接客以外の仕事では、オプションなどのお預かり加工も。最近では私自身にできることが増え、お客様に話せることも増えました。加工の手順を語ったり、こういう手もありますというご提案もできるように。お客様がより望む指輪の形に近づけられるというのをお話ししていて感じますね。
大切にしているのは、目的を明確にすること
お客様にお伝えする時も、自分が覚える時も、大切にしているのは、何のための工程かという目的を明確にすることです。
これまで接客で大切なのは、人柄とか言葉遣いとか笑顔とかの雰囲気作りだと思っていました。それももちろん大切ですが、もっと技術的、論理的に、その工程の目的を理解できた方が、「漠然と印象が良さそうな人に教えてもらう」ことよりも安心できる、不安が少なくなることに気づいたんです。
例えば、こう削るからこの角が取れるんですとか、この素材はこういう性質があるからこの素材を使って磨くと綺麗になるんですとか。工程を論理的に理解できれば私も安心して教えられますし、お客様も納得して面白がってくれる。あとは自分たちでジュエリーという高価なものを作ってるんだっていうのを、改めて実感していただけるきっかけになることもあると思います。

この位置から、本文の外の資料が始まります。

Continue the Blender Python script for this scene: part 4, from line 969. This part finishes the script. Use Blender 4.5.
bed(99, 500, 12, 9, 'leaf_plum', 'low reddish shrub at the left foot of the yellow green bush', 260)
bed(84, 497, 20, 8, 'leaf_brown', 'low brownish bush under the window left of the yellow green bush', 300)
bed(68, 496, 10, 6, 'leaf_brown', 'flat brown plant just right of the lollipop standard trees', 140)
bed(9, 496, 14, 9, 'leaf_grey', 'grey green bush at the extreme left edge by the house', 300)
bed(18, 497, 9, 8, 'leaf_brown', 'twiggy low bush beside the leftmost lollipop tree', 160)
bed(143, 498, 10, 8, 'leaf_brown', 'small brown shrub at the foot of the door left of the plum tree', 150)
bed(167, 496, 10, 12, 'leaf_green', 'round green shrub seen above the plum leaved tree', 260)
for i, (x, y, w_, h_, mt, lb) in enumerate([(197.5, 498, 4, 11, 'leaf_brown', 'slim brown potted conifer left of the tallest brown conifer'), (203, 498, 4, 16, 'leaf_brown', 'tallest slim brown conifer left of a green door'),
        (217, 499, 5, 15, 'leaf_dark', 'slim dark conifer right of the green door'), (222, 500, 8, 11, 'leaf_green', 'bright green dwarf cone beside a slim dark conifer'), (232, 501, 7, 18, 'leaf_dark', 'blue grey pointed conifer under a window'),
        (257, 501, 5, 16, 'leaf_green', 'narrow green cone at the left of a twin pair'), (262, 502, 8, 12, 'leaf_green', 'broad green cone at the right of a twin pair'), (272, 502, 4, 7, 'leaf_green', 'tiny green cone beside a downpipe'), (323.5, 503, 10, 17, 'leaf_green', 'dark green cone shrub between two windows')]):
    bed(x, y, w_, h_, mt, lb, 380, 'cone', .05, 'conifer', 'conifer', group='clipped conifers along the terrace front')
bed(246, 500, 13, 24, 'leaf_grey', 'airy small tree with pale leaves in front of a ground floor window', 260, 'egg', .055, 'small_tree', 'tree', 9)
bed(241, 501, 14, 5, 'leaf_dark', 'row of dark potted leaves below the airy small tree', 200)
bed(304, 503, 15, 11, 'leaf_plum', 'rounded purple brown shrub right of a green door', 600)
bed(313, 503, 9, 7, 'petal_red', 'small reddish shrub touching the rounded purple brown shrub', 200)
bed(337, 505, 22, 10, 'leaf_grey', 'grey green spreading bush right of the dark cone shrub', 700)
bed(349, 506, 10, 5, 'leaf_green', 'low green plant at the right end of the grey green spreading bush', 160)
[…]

もちろん空気作りも大切。マニュアルはなく、とにかく話しかければいいというわけでもない。お二人の時間を過ごしたいという方もいれば、話しかけてくれる方もいらっしゃるので、最初の挨拶やデザインで悩まれている時の空気を、まずは聞きながら感じるっていうのは毎回やっています、こっそりと(笑)
自分らしく仕事ができているのは幸せ
わがままですが、誰がやっても同じ品質になるような指輪づくりは面白くない。でもクリエイターと言われるようなアーティストやデザイナーさんみたいにゼロから全部自分でというのも自信がないし、そもそもやりたいことでもない。その真ん中で、自分らしく仕事ができているのは幸せです。
これからも入社当時と変わらない志を持てる人でありたいです。わからないこと、不安なことを楽しいという感情に変える仕事に魅力を感じて、この仕事を選びました。これを何歳になってもできるように、誰かに教える立場になっても、接客に立てなくなったとしても、指輪に関わる上ではその気持ちを忘れないでいたいです。
安田のおすすめリングは……
イエローゴールド/つちめ/2.5mm幅
つちめは指輪1本だけで物語あるのが好き。例えば最初は強すぎちゃったけど、慣れてきて均等に打てたりとか。ですから結婚指輪やペアリングは途中で交換して、お互いに作り合うのもおすすめです。石は入れても、入れなくてもいいかな。つちめは凹凸が光を反射して石がなくてもキラキラするので、金属そのものの美しさが楽しめると思います。